We are intelligent beings. We tell ourselves we are the most intelligent beings on earth. Maybe, maybe not. We have put ourselves in box and labeled it: 'Closest to God," by reason of being able to reason. Maybe, maybe not. It certainly doesn't look as if we are able to use our reasoning powers very well.

Albert Einstein said, "The benefits that the inventive genius of man has conferred on us in the last hundred years could make life happy and carefree, if organization had been able to keep pace with progress. As it is, in the hands of our generation these hard earned achievements are like a razor wielded by a child of 3 .... the results of technical progress are most baleful where they furnish a means for the destruction of human life."

We human beings have so far removed ourselves, placed ourselves so high above all things, that we are using the very things we depend on for our life as places to dump our garbage. We are dumping our refuse in our water, our air, and burying it and dumping it on our earth. Unlike plant refuse, our garbage is not food for other living things. Our garbage poisons all living things, including ourselves. What are we doing? Poisoning ourselves doesn't seem very intelligent, reasonable, or close to God.

According to Paul Hawkins, author of The Ecology of Commerce,"We have decimated 97 percent of the ancient forests In North America; every day we use 20 billion more gallons of water than can be replaced by rainfall, globally we lose 25 billion tons of topsoil every year, the equivalent of all the wheat fields in Australia."

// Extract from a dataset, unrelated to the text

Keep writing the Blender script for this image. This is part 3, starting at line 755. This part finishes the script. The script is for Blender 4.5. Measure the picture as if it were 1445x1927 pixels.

Maybe it's time we stopped thinking of ourselves as being the most important things on this planet. Maybe we need to not just realize, but act as if we realize, that all things are put here by an intelligence greater than ours. That all things are here for a reason and that the existence of everything is dependent on the existence of all other things. Maybe all our eggs belong in one basket after all. Maybe it's time to realize that all things are equally important. Maybe it's too late to undo the harm we have done. Maybe not.